Stated exercise:
Your task is to quote the listing below exactly, beginning with its first line and ending on the line bearing "PI = math.pi".

Information shown:
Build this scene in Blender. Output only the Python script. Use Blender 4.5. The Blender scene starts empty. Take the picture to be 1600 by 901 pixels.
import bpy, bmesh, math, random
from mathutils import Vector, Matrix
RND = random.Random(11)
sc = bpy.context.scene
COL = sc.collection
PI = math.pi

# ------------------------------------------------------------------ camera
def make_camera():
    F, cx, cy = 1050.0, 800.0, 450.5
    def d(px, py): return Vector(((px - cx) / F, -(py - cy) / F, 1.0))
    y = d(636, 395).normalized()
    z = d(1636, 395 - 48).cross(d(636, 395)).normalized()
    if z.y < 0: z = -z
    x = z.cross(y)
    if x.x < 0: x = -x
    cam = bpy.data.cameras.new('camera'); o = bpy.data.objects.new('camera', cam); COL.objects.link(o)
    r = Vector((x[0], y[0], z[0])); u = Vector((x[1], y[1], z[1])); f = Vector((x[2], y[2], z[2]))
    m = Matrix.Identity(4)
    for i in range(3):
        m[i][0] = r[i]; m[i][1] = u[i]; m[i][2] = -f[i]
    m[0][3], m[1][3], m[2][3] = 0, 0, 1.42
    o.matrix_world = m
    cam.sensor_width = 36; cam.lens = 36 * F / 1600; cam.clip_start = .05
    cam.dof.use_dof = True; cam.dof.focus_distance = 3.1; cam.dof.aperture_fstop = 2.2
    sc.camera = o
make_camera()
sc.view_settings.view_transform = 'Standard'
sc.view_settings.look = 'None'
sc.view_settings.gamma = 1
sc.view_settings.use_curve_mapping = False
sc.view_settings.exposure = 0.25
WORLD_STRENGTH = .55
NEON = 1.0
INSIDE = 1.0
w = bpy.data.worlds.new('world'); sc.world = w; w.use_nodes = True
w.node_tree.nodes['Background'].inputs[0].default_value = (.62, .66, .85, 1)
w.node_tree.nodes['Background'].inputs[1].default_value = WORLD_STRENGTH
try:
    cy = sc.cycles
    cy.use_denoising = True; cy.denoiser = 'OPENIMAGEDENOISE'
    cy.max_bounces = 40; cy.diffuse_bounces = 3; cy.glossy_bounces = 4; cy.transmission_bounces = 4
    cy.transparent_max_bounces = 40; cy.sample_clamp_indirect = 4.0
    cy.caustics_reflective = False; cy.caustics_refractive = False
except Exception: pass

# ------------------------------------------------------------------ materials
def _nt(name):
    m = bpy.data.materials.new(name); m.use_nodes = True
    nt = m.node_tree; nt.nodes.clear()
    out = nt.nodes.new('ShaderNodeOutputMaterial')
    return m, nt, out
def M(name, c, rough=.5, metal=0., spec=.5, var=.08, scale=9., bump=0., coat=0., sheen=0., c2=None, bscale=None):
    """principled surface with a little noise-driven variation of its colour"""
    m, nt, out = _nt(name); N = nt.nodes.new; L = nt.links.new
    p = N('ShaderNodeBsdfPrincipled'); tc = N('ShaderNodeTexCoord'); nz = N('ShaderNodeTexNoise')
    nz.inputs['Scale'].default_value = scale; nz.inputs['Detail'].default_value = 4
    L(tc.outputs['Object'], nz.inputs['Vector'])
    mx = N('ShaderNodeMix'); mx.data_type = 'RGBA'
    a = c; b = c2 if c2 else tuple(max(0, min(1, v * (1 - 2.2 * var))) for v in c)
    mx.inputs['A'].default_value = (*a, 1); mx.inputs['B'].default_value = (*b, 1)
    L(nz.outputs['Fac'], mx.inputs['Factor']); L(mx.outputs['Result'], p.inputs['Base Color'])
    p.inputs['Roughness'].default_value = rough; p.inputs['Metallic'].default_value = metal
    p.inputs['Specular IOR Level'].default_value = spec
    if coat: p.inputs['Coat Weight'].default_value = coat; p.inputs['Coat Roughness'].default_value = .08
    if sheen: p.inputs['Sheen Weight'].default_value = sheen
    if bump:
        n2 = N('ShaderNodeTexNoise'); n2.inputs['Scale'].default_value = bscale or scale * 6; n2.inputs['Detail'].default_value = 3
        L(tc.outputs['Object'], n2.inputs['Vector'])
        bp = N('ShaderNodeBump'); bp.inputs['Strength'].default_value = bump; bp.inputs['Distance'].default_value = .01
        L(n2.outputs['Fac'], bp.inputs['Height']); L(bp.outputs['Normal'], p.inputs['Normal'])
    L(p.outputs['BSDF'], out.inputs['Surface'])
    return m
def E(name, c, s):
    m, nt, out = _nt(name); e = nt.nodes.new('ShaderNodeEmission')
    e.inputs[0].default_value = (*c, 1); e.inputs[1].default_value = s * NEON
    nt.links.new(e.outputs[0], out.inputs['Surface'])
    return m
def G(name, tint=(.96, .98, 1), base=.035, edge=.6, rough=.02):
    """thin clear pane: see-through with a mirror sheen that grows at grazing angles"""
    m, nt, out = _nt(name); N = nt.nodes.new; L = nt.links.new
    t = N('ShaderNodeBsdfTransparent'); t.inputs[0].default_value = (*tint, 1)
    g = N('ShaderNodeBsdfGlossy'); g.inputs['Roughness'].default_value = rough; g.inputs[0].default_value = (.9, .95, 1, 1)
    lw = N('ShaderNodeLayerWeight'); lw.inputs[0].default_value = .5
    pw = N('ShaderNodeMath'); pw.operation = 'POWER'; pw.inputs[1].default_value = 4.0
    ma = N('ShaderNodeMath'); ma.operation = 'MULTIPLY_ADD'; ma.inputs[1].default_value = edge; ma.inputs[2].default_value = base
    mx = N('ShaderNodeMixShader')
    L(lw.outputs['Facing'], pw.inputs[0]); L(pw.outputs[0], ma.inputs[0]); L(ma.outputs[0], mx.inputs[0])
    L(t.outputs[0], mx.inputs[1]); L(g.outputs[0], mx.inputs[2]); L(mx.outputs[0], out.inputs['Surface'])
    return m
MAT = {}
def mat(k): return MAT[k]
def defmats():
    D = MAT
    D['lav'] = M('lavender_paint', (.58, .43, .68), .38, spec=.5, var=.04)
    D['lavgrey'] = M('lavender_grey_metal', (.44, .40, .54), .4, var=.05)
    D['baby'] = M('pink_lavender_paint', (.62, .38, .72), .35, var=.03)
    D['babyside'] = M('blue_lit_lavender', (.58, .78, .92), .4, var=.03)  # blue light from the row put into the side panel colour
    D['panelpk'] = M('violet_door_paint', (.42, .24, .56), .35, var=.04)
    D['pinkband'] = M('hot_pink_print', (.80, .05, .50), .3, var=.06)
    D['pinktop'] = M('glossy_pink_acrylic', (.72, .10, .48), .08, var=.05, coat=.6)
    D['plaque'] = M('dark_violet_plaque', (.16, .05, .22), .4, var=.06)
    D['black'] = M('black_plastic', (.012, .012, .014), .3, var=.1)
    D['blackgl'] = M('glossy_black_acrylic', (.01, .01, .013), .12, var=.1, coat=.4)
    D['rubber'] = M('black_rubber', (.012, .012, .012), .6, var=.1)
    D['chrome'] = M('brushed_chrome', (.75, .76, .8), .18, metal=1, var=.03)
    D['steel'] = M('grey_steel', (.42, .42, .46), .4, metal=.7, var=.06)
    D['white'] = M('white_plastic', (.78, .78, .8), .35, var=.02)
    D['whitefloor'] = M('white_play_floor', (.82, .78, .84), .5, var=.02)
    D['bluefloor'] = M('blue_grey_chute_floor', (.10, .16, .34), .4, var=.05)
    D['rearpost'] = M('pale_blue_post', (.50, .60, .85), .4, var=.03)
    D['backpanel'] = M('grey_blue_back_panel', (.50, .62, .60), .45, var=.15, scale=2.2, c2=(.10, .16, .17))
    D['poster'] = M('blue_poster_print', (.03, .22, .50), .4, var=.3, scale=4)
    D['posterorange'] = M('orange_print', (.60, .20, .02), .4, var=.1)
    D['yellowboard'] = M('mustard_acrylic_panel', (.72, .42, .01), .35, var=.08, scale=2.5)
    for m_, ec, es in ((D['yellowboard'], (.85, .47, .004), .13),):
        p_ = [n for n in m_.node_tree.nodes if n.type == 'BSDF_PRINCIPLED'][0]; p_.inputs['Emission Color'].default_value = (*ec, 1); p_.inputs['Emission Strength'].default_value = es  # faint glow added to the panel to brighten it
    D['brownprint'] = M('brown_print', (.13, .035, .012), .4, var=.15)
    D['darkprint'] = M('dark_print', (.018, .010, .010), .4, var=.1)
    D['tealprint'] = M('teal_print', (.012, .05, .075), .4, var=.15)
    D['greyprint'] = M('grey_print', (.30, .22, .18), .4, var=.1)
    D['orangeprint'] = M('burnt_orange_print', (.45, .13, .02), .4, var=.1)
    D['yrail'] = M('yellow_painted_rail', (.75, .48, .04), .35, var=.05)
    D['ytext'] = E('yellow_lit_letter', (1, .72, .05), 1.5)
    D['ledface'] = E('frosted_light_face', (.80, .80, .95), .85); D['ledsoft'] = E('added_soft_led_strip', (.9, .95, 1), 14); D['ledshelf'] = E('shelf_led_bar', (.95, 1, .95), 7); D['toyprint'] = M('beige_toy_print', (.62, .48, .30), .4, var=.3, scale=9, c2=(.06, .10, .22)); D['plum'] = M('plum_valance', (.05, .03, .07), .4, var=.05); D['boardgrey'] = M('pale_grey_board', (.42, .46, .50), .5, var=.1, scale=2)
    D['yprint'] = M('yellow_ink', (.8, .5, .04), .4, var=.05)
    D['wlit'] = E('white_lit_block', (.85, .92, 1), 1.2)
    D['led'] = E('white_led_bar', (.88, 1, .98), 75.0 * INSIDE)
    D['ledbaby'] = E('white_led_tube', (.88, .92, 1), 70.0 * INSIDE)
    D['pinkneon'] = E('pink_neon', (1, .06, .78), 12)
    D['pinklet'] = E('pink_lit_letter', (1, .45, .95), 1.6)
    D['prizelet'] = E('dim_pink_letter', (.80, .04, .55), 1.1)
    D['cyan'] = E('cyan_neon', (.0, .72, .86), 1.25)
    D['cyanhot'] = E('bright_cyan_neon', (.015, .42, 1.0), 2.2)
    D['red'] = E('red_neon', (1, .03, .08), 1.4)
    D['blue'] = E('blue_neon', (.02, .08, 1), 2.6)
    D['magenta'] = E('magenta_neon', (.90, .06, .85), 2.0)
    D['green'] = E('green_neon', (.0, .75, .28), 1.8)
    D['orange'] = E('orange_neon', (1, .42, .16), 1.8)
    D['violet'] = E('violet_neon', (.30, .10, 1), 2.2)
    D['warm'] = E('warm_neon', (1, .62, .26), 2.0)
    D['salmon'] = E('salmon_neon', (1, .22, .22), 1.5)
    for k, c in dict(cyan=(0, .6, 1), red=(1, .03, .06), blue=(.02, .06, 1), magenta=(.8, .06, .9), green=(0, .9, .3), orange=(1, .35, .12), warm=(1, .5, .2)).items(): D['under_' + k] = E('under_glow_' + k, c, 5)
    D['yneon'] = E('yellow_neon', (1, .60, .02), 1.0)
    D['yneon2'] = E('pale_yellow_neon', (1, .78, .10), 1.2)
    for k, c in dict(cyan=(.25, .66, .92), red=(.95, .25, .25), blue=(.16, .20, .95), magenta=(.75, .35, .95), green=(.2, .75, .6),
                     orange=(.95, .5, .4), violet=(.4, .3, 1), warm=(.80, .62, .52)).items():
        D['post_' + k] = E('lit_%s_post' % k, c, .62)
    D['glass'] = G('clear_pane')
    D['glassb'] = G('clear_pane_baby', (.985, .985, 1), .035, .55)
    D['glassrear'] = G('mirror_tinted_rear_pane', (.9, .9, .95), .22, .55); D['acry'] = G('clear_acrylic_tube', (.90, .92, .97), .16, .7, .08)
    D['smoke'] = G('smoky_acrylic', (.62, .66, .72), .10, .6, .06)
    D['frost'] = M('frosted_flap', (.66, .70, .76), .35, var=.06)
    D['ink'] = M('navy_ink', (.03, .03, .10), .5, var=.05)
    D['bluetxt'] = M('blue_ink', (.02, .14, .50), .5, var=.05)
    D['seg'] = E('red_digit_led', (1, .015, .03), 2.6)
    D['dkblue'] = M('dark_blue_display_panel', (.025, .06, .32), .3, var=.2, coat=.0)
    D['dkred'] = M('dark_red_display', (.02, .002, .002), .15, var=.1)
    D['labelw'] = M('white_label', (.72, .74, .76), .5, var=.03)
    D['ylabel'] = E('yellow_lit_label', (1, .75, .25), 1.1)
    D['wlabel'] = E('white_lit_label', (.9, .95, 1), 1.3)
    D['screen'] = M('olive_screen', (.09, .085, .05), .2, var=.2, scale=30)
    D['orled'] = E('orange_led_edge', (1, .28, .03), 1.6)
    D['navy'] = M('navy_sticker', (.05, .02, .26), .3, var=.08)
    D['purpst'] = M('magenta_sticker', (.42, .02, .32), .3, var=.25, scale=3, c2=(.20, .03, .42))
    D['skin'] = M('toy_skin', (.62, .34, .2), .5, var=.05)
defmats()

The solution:
Build this scene in Blender. Output only the Python script. Use Blender 4.5. The Blender scene starts empty. Take the picture to be 1600 by 901 pixels.
import bpy, bmesh, math, random
from mathutils import Vector, Matrix
RND = random.Random(11)
sc = bpy.context.scene
COL = sc.collection
PI = math.pi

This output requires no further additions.